Secondly, we have the King County Prosecutor race between interim incumbent Dan Satterberg and challenger Bill Sherman. Satterberg has made a big play for how the KC Prosecutor's office must be non-partisan, while running as a partisan candidate. The lib blogs and weeklies have been reporting on this, and the dailies are just catching up with the sudden cash dump from the Washington State Republican Party into the campaign, some of it little more than money laundering from big-ticket donors. Satterberg is apparently shocked, simply shocked, that all the people giving money to his non-partisan campaign are the usual GOP suspects. As a reminder, vote Bill Sherman.

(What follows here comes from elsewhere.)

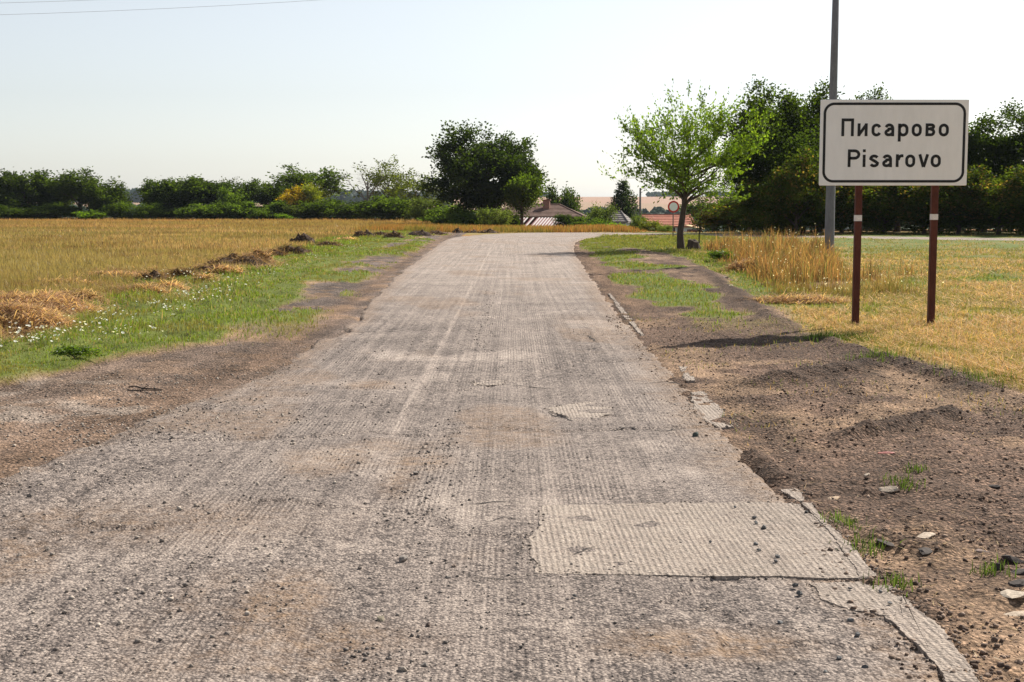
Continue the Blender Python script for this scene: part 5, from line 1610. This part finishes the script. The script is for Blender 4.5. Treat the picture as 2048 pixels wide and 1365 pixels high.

And then we have ST/RTID Proposition 1, which, as you know, I think is a balanced, well-explained compromise in addressing Seattle's #1 headache - traffic. (so Vote Yes - it ain't sexy, but it works). But I did get a cute recorded message yesterday morning from some anti-folks. Which anti-folks, I can't tell, and I don't remember it exactly, but I think went something like this:

MUSIC: "Leave It To Beaver" theme song,
SFX: Funky old car horn
SAM (Folksy Vote): Hey, Mona, we've got an election coming up.
MONA (equally Folksy): Do we, Sam?
SAM: Yeah, and those scoundrels in charge of our government is trying to pull a fast one on us just plain folks.
MONA: Really?
SAM: Yeppers, with Proposition 1, which will raise our taxes more than our taxes have ever been raised before!
MONA: Really?
SAM: Sure Enough, and despite all that, it won't do a thing to making the highways less congested, because people will keep moving in unless we let our roads collapse.
MONA: Well, I don't like that! Bad roads are the only thing keeping all those Californians out.
SAM: That's right. And I understand that those supporting this measure are puppy-kickers!
MONA: Puppy-kickers?
SAM: Yep, they love to pour concrete and kick puppies! And raise our taxes!
MONA: Well, I'd never vote for concrete-pouring, tax-raising puppy-kickers!
SAM: Neither would I, and neither should you, person-we've-never-met-because-we're-recording-this-in-Chicago.
MONA: So vote no! Or else evil people are going to come over and kick your puppies!

Then again, I may have missed the exact quotes.

So hang on, there's some life in this election yet.